Per decenni, a causa del riscaldamento del clima, la riduzione dei ghiacciai delle Alpi non ha fatto diminuire l’acqua nei torrenti e nei fiumi, che invece è aumentata a causa della maggiore fusione. Da qualche tempo, invece, anche l’acqua ha iniziato a calare” prosegue Smiraglia. 

Non tutti i ghiacciai si riducono allo stesso ritmo, e a resistere meglio sono le colate d’alta quota, e quelle esposte a settentrione. Sui massicci più alti d’Europa, dal Monte Bianco al Monte Rosa e all’Oberland, i grandi ghiacciai come il Grenzgletscher e l’Aletsch restano degli elementi fondamentali del paesaggio. Su massicci un po’ più bassi, come l’Ortles-Cevedale o il Grossglockner, dove il ghiacciaio Pasterze attira centinaia di migliaia di turisti ogni anno, la riduzione è più evidente, e alcune colate sono scomparse del tutto. In zone ancora più basse, come il Cuneese, il Friuli e le Orobie, la riduzione ha ritmi ancora più accelerati. Negli ultimi vent’anni, sulle Alpi italiane, si sono estinti ben 180 ghiacciai. 

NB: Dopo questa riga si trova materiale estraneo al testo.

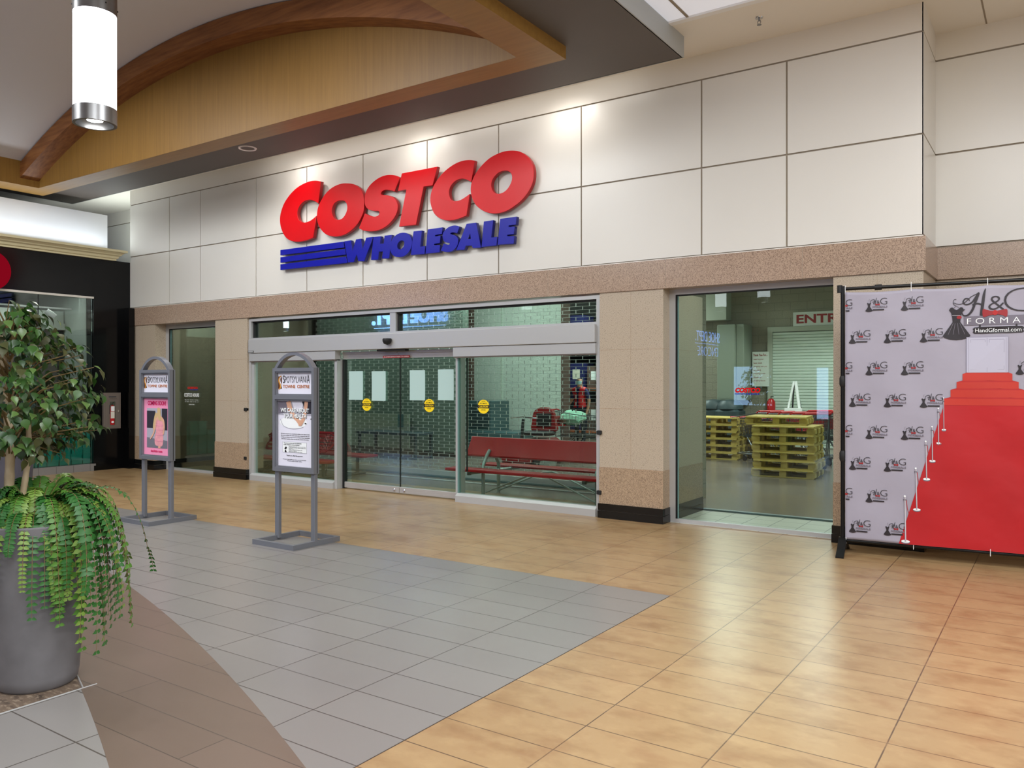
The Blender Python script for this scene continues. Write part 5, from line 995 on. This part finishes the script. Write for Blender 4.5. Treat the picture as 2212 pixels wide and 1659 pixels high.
for k in range(1, 5): dup(c0, (-4.1 - .27 * k, 7.0 + .21 * k, 0), None, ord_[k])
for k in range(5): dup(c0, (-3.35 - .27 * k, 7.75 + .21 * k, 0), None, ['nearest', 'second', 'third', 'fourth', 'farthest'][k] + ' cart of the rear nested row beside the roller shutter', 'second row of nested carts')
c1 = dup(c0, (-8.3, 6.2, 0), math.radians(200), 'single cart holding a mint green bag beside the mobility cart', 'carts near the person'); 
c2 = dup(c0, (-7.3, 7.3, 0), math.radians(185), 'empty cart with red parts in front of the person in the vest', 'carts near the person')
m = MB(); P = [];
m.lathe(0, 0, [(.02, 0), (.2, .03), (.27, .14), (.25, .28), (.16, .36), (.03, .4)], 20, 'mint_bag'); o = m.build('plastic_bag')
for v in o.data.vertices: a = math.atan2(v.co.y, v.co.x); v.co.x *= 1.05 + .12 * math.sin(a * 5); v.co.y *= 1 + .1 * math.cos(a * 4); v.co.z *= .62; v.co.z += .03 * math.sin(a * 3) + .02 * math.sin(a * 7 + v.co.z * 30)
o.location = (-8.5, 6.2, .74); tag(o, 'mint green crumpled bag heaped in a cart beside the mobility cart', 'bag')
t = thing('fire_extinguisher_tank', 'rounded dark red tank at the edge of the white block wall', 'tank', (-9.82, 8.0, .25)); t['category'] = 'tank'; m = MB(); m.lathe(0, 0, [(.09, 0), (.1, .03), (.1, .85), (.07, .97), (.03, 1.0)], 24, 'ext_red'); m.build('cylinder', parent=t); m = MB(); m.tube([(0, 0, .99), (0, 0, 1.06), (.06, 0, 1.05)], .014, 8, 'chrome'); m.build('valve', parent=t); m = MB(); m.box(-.12, .12, -.12, .12, -.25, 0, 'bin_dark'); m.build('plinth', parent=t)
# shelving with goods behind the person
t = thing('storage_rack', 'tall warehouse rack with steel posts and orange beams behind the person', 'storage rack', (-10.6, 12.0, 0))
for x in (-2.4, -.2, 2.0): m = MB(); m.box(x - .05, x + .05, -.4, -.32, 0, 4.2, 'cart_grey'); m.box(x - .05, x + .05, .32, .4, 0, 4.2, 'cart_grey'); m.build('upright', parent=t)
for z in (.25, 1.45, 2.7): m = MB(); m.box(-2.4, 2.0, -.4, -.34, z - .08, z, 'shelf_orange'); m.box(-2.4, 2.0, -.38, .38, z - .03, z, 'cart_grey'); m.build('shelf', parent=t)
GM = ['photo_dark', 'navy', 'banner_grey', 'bin_dark', 'duct', 'column_brown', 'photo_grey']; kk = 0
cnt = ['leftmost', 'second', 'third', 'fourth', 'fifth', 'sixth', 'rightmost']; lv = ['lowest', 'middle', 'upper']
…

Non è esattamente un concetto scientifico, ma a me piace pensare ai ghiacciai come a degli esseri viventi, che stanno mettendo in atto dei processi di resistenza e resilienza” sorride il professor Smiraglia. “Il più evidente è la trasformazione in ghiacciai “neri”, coperti di detriti, che rallentano la fusione”.   

In altri casi è l’uomo a tentare di rallentare lo scioglimento. Sul ghiacciaio del Presena, sul confine tra Lombardia e Trentino, o sul ghiacciaio del Rodano presso il Passo Furka, in Svizzera, dei settori della colata sono stati ricoperti da enormi teli bianchi, che qualcosa riescono a fare. Sono stato tra i pionieri di queste soluzioni, ma mi rendo bene conto dei problemi. La copertura costa cara e ha un forte impatto ambientale, perché in quel modo la colata sembra una distesa di stracci” spiega Claudio Smiraglia. “Penso che questi interventi possano essere giustificati da motivi scientifici, o se c’è un forte interesse economico da tutelare, come lo sci al Presena o il turismo alle sorgenti del Rodano”. 

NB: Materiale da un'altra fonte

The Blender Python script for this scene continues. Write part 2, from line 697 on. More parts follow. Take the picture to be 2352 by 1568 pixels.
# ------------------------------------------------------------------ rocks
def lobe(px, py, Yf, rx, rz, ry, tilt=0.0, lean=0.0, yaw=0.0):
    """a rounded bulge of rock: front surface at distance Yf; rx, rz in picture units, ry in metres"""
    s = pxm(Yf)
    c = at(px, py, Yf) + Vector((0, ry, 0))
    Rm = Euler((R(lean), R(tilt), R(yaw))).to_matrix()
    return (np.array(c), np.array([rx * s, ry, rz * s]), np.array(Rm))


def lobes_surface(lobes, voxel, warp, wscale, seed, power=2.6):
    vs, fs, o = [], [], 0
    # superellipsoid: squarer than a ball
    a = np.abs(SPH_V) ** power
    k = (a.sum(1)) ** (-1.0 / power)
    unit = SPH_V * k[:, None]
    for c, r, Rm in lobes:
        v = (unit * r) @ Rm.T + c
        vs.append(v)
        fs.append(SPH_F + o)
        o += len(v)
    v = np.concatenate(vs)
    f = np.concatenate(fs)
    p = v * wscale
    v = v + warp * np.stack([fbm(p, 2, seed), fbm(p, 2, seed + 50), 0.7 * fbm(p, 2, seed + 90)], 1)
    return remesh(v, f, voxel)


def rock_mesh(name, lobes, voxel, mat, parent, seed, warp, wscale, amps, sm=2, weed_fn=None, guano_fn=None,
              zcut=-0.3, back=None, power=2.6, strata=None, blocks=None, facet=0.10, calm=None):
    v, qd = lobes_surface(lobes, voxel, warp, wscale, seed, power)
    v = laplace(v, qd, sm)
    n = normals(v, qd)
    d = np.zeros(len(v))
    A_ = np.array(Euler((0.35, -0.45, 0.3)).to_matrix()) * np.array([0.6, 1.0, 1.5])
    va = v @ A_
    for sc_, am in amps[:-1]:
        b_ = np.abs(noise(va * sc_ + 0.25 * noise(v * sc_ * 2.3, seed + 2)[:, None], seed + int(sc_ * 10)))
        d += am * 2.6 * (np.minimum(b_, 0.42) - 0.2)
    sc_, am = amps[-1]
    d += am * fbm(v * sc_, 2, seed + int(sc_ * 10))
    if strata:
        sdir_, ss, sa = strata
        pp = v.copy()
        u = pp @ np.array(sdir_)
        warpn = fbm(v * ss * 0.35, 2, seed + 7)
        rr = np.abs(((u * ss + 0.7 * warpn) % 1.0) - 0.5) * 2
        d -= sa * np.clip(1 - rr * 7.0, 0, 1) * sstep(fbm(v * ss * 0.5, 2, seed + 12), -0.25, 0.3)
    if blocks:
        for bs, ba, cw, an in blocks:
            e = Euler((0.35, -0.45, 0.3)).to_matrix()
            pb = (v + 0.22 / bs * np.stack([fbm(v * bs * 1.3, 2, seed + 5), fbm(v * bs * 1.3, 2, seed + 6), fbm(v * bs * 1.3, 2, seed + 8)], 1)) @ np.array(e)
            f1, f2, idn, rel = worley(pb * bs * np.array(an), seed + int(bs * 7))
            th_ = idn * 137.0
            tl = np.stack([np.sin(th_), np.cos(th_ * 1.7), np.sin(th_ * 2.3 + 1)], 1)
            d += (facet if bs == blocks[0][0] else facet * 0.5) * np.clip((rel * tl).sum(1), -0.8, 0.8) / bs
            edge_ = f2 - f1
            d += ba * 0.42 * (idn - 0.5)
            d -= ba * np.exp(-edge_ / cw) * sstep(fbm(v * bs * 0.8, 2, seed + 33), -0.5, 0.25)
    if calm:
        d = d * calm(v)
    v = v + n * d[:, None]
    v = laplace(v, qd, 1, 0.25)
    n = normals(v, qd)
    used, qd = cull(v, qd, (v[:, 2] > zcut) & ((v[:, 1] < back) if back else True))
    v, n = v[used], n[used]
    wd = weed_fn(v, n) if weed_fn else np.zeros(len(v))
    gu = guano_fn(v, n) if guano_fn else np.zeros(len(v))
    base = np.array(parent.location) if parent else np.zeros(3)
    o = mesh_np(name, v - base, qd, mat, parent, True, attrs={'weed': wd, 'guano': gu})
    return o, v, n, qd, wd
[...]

L’ultima questione, sulle Alpi che diventano rapidamente più asciutte, riguarda quel che è successo qualche secolo fa. Nel Medioevo i ghiacciai si erano ridotti un’altra volta, permettendo di traversare senza difficoltà a piedi o a cavallo il Teodulo e altri valichi. Poi, tra il 1350 e il 1850, è arrivata quella che gli scienziati chiamano la Piccola Era Glaciale. L’andamento generale è chiaro, ma la portata di queste trasformazioni va approfondita. Oggi sappiamo che i ghiacciai si sono ridotti in Europa, ma non nel resto del mondo” spiega ancora Smiraglia. La successiva espansione ha cancellato le morene medievali, e quindi non sappiamo quanto i ghiacciai fossero estesi nel Medioevo. E’ vero, in Valle d’Aosta si coltivava la vite oltre i mille metri, ma è possibile che quei vigneti “eroici” siano stati abbandonati per motivi economici. I ghiacciai si riducono, ma noi glaciologi abbiamo ancora molto da studiare”.